ORMS Today
December 1998

INFORMS Prize Spotlights Secrets of Lucent's Success



The INFORMS Prize, the highest honor given for an organization's body of work in operations research, was awarded to Lucent Technologies at the 1998 INFORMS Fall Meeting in Seattle. The award recognized the company's "pervasive and successful use of operations research throughout its business, at both the operational and the strategic levels of the corporate enterprise."

"ÔMath makes good' is what this award tells the world," said Ernie Rodriguez, Bell Labs vice president of Advanced Technologies, whose organization led the effort to document and demonstrate operations research at Lucent. "The application of the fundamental math, analytic techniques and scientific management tools we know as operations research not only helps us better manage our operations, but also helps us deliver better products to the marketplace."

Deeply ingrained in the company's R&D, management and manufacturing practices, operations research is now directly coupled to Lucent's strategic focus on the convergence of data and voice networking, the transformation of the network core to packet and optical technologies, and the emergence of advanced wireless and broadband access options.

"Operations research is often so far behind the scenes of an enterprise as to be invisible," said Rodriguez. "Yet the results are reflected in highly visible ways — in large-scale operations and in financial results that capture the world's attention. What Lucent and its customers are engaged in is nothing less than creating the future of communications, and operations research is playing a critical role."

One of the ways Lucent knows networks is through the mathematics of queueing theory, performance modeling and analysis, and simulation of system and network behavior under unpredictable mixes of data, voice and video traffic. To give just a few examples, Bell Labs scientists and engineers have employed such mathematical insights and techniques to create Internet Protocol (IP) and asynchronous transfer mode (ATM) systems that can make future data networks as reliable as today's telecom networks; to boost the capacity of wireless systems through smarter power control; to improve restoration algorithms for optical networks; and to analyze the performance impact of Intelligent Network services and communications middleware.

Operations research has enabled Lucent to design better products and to build them better. Robust design methods, based on advanced statistical techniques, have improved product reliability and reduced manufacturing costs.

Another recent application of operations research helped several of Lucent's manufacturing facilities improve service to customers while decreasing inventory by millions of dollars.

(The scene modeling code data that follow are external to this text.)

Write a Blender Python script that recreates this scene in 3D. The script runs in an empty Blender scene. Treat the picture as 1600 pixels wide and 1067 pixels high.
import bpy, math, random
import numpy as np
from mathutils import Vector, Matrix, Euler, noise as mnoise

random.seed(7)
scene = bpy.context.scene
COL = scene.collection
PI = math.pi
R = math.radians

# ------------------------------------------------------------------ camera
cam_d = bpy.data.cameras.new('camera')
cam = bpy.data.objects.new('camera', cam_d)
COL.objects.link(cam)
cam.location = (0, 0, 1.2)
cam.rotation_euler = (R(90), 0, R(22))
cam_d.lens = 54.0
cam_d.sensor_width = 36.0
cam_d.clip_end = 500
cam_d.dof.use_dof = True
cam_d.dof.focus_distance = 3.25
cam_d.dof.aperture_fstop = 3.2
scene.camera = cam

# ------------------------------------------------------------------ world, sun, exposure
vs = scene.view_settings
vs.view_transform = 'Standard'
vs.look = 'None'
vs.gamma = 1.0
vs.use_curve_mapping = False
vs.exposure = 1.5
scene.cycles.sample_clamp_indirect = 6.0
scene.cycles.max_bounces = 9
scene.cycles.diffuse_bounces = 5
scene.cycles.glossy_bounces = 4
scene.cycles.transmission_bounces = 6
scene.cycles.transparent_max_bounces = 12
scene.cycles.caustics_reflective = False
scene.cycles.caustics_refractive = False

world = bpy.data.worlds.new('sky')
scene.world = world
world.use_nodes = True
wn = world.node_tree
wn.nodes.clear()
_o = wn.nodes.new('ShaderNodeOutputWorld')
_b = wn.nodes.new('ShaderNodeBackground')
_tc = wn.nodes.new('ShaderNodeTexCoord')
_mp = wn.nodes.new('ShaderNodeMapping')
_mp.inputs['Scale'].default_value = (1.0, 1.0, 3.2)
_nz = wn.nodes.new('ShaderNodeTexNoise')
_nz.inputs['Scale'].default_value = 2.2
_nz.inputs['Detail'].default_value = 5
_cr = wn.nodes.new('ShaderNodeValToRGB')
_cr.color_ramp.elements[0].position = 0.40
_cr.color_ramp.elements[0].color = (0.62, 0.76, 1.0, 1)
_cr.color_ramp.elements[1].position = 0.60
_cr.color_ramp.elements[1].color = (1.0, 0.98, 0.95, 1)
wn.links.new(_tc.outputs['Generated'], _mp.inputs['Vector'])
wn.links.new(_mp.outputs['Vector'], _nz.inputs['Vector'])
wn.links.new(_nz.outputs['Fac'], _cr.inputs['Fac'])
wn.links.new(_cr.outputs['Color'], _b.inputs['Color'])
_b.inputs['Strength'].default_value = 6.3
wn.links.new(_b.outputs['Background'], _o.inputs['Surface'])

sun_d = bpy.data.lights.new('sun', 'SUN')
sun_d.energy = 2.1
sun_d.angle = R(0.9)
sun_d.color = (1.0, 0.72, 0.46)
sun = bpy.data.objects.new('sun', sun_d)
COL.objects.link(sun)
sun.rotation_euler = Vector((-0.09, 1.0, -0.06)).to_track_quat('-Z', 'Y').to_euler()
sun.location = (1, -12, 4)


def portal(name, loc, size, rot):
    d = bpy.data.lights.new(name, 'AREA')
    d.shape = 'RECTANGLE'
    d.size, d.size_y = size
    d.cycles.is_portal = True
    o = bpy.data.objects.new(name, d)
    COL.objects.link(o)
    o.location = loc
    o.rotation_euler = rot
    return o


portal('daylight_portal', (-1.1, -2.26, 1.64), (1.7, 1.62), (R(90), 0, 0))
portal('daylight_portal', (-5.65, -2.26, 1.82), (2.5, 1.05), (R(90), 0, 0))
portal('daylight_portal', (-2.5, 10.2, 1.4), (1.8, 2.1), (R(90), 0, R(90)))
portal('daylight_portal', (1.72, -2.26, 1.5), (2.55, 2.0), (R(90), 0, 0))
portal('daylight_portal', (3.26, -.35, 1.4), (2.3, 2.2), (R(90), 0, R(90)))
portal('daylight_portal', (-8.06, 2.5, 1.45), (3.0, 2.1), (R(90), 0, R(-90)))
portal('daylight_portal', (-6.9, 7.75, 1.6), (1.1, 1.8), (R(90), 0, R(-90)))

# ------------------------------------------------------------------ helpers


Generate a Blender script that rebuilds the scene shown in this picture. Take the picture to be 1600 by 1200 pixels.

Lucent's Merrimack Valley, Atlanta and Oklahoma City Works implemented the same statistical inventory-management system for very different products — network multiplexers, fiber-optics apparatus, and switching and access products, respectively — yet achieved similar results. All three use the Inventory Requirements Planning System to analyze demand and supply variations over the products' lead time, to measure forecast error and supply performance, and to determine the optimal inventory "buffer" levels needed to meet objectives for customer service.